Hüsnü ve Ayten Civan’a yakın olan bu eski çalışan, onların özel hayatlarında kapalı bir çift olduklarını söylüyor: “Çok dostları yoktu. O kadar çok insanla kötülerdi ki bu işin içinden nasıl çıkılacak bilmiyorum. Hüsnü amca biraz sinirliydi, kira ve kiracılar konusunda çok titizdi. İsviçre’deki gibi titiz kuralların aynısını burada da uygulamak istiyordu. Bu yüzden de anlaşmazlığa düştüğü çok insan oluyordu. Herkese çok fazla kendilerini anlatmazlar, kimseyle içli dışlı olmazlardı. Belli insanlarla, mesafeli görüşürlerdi. Akrabalarıyla bile habersiz gelseler görüşmezlerdi. Kimseye kesinlikle kapı açmazlardı. Hüsnü amca bana hep ‘Dost var düşman var, aman kapıları açık bırakma’ derdi.
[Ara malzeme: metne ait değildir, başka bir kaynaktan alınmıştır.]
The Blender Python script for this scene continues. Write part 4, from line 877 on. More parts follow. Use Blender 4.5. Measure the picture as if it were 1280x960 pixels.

Bütün kira, ev, alacak, tapu, aidat, sigorta bilgileri iki bilgisayarda kayıtlıydı; bu bilgisayarlardan biri evde, diğeri de aynı apartmanın zemin katındaki yönetim odasındaydı.”


“Hıristiyan damadı onaylamıyoruz”
Civan çiftinin oğulları Lütfü iki yıl önce Çırağan Sarayı’nda nişan, Çubuklu 29’da da yapılan düğün töreniyle İsviçre’de yaşayan Damla hanımla evlendi. Kızları Lütfiye ise İsviçre’de yatırım sektöründe çalışan Erol Demircan ile bu yaz hayatını birleştirdi. Hatta evlilik törenleri, İsviçre’de SF1 Televizyonunda yayınlanan “Peçenin Arkası” (Hinter dem Schleier) adlı programa da konu oldu. Müslüman ancak modern bir bankacı kız olarak konuşan Lütfiye ve annesi Türk geleneklerine bağlı olduklarını belirtiyor bu görüntülerde. Programda; Lütfiye’nin söz ve evlilik törenlerine yer verilirken anne Ayten hanım, kızları için asla bir Hıristiyan ya da İsviçreli damadı onaylamadıklarını söylüyor. Civan çifti dinlerine bağlılıklarıyla biliniyor. Hüsnü Civan namazında niyazında, hacca ve umreye gitmiş biri olarak tanınıyor.
Çocukları en son Lütfiye’nin düğününde bir araya geldikleri anne ve babalarının ölümünü duyunca, ayakta duramayacak halde geldiler İzmir’e... Vasiyet gereği; babalarının önayak olduğu söylenen Witikon mezarlığının Müslüman bölümüne defnetmek üzere İsviçre’ye götürdüler cenazeleri; arkada pek çok soru işaretini bırakarak...


Oyun parkına ve okula maddi destek verdiler
Hüsnü ve Ayten Civan’ı çevrelerinde tanıyanlar arasında bulunan ve zaman zaman evlerinde kalan bir yakınları da “İyi insanlardı. Ancak Hüsnü bey kuralcıydı. Apartman yöneticileri bu yüzden birkaç kez değişti. Kimseye güvenmediği için artık kendisi yapıyordu” diye anlatıyor. Hüsnü Civan’ın apartmanların önüne yapılan oyun parkına, yakındaki ilköğretim okuluna da maddi destek olduğunu ekliyorlar. Yan apartmanın kapıcısı ise şu sözlerle anlatıyor: “Çok iyi insanlardı. Kendi dairelerine klima taktırırken ‘Kızım nasıl yaşıyorsunuz bu sıcakta?’ diyerek bir tane de bizim eve taktırdılar. Ayten hanım bu yaz kızının düğününden sonra Kuşadası’nda bir zayıflama kampında 10 kilo kadar vermişti, onun mutluluğunu yaşıyordu. Bir ay kadar Hüsnü amca tek başına kaldı. Ayten hanım geldikten kısa süre sonra bu olay oldu.”